The 2010 public radio documentary Vampira and Me by author/director R. H. Greene took issue with Hopper’s depiction of the Nurmi/Dean relationship, pointing to an extant photo of Dean and Vampira sidekick Jack Simmons in full Boris Karloff Frankenstein make-up as evidence of Nurmi and Dean’s friendship. The documentary also described a production memo in the Warner Bros. archive citing a set visit from “Vampira” while Dean was making Rebel Without a Cause. The Warner Bros.

memo was first mentioned in the 2006 book Live Fast, Die Young: The Making of Rebel Without a Cause by Lawrence Frascella and Al Weisel, who were given access to the Rebel production files. An interview Frascella and Weisel conducted with actress Shelley Winters also uncovered an instance where Dean interrupted an argument with director Nicholas Ray and Winters so he could watch The Vampira Show on TV.

In Vampira and Me, Nurmi can be heard telling Greene that Dean once appeared in a live bit on The Vampira Show in which Vampira, dressed as a librarian, rapped his knuckles with a ruler because “he was a very naughty boy.”

On June 20, 1955, Nurmi was the target of an attempted murder when a man forced his way into her apartment and proceeded to terrorize her for close to four hours.

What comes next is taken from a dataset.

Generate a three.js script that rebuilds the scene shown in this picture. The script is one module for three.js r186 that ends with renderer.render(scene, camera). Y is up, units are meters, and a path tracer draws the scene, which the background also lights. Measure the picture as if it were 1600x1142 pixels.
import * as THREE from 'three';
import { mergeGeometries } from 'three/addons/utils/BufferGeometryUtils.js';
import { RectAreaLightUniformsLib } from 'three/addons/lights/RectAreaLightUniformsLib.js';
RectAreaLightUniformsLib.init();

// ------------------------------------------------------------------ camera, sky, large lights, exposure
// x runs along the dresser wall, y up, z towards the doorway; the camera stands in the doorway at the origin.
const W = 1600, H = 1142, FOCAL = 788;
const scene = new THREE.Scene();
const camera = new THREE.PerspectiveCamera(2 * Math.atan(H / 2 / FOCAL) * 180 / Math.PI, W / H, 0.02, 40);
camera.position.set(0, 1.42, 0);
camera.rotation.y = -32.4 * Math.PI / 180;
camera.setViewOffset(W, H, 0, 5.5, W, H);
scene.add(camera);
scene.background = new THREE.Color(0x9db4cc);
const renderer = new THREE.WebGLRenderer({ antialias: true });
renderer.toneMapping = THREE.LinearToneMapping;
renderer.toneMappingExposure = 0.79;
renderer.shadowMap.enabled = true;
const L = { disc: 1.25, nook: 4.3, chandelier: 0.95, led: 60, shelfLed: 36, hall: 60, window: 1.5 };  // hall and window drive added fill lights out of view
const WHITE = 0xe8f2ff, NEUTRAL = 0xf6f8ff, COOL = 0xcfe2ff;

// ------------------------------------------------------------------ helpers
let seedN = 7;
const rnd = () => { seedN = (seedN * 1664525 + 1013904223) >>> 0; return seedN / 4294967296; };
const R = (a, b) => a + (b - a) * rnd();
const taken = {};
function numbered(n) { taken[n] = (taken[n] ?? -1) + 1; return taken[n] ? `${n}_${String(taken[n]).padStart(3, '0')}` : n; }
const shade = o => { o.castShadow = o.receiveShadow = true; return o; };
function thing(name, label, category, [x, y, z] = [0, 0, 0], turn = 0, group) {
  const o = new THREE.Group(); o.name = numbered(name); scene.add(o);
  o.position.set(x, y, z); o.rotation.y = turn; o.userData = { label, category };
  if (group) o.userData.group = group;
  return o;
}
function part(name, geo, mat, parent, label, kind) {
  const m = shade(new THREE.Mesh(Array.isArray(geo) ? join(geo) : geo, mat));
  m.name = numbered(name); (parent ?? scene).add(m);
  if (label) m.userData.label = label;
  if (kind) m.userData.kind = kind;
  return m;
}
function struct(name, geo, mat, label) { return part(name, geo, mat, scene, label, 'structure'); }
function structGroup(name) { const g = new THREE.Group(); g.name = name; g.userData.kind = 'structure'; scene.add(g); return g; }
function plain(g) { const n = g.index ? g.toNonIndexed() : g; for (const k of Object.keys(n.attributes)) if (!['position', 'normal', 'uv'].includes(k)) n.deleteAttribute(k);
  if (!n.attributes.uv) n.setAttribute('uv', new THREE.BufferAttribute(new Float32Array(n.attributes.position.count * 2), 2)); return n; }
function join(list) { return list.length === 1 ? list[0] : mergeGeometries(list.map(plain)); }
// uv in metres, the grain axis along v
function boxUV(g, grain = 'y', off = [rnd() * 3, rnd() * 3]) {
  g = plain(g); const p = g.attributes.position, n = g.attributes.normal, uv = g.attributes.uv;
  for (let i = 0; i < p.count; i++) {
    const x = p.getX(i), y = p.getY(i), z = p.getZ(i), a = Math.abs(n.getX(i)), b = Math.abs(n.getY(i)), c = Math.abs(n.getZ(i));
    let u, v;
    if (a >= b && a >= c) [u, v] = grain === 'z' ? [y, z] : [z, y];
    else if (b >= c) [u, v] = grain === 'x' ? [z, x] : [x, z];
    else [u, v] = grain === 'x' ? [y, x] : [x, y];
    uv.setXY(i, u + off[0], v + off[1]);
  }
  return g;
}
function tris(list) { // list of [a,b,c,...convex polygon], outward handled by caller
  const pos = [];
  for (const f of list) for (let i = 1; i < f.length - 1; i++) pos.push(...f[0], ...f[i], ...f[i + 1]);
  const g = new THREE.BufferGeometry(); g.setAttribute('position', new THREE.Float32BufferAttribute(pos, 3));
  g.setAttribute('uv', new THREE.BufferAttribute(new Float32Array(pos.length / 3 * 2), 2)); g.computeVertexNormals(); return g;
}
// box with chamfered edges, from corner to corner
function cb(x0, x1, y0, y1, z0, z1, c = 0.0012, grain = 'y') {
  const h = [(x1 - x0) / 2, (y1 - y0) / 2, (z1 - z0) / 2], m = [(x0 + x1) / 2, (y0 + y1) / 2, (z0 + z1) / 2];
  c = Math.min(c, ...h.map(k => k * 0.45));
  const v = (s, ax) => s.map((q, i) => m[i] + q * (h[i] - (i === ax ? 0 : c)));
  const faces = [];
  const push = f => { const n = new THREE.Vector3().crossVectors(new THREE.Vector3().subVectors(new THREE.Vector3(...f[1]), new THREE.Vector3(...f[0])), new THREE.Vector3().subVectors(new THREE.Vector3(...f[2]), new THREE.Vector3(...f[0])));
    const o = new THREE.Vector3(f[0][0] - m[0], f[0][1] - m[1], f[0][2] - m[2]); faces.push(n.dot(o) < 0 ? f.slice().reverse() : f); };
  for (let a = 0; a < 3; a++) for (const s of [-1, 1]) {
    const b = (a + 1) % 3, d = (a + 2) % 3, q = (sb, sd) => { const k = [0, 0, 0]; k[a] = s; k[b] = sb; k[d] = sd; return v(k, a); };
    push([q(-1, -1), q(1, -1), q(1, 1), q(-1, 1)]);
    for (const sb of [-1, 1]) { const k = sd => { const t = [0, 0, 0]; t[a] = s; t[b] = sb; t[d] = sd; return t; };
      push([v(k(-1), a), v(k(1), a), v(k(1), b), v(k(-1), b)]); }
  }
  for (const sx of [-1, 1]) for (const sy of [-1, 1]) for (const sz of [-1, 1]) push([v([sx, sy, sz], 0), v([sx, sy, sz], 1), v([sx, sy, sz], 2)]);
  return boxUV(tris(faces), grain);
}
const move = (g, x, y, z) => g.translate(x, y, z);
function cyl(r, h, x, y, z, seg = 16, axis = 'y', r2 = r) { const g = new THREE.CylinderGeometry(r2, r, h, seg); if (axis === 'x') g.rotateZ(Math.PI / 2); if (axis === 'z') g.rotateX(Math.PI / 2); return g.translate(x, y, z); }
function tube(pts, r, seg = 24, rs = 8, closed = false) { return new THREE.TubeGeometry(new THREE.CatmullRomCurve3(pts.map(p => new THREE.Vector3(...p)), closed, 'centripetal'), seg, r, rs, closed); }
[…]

Nurmi eventually escaped and managed to call the police, with assistance from a local shop owner.

She married her first husband, Dean Riesner, in 1949, a former child actor in silent films and later the screenwriter of Dirty Harry, Charley Varrick, Play Misty for Me, and numerous other movies and TV episodes. She married her second husband, younger actor John Brinkley, on March 10, 1958. She married actor Fabrizio Mioni on June 20, 1961, in Orange County, California. She had no children.

On January 10, 2008, Nurmi died of natural causes at her home in Hollywood, aged 85. She was buried in the Griffith Lawn section of the Hollywood Forever Cemetery.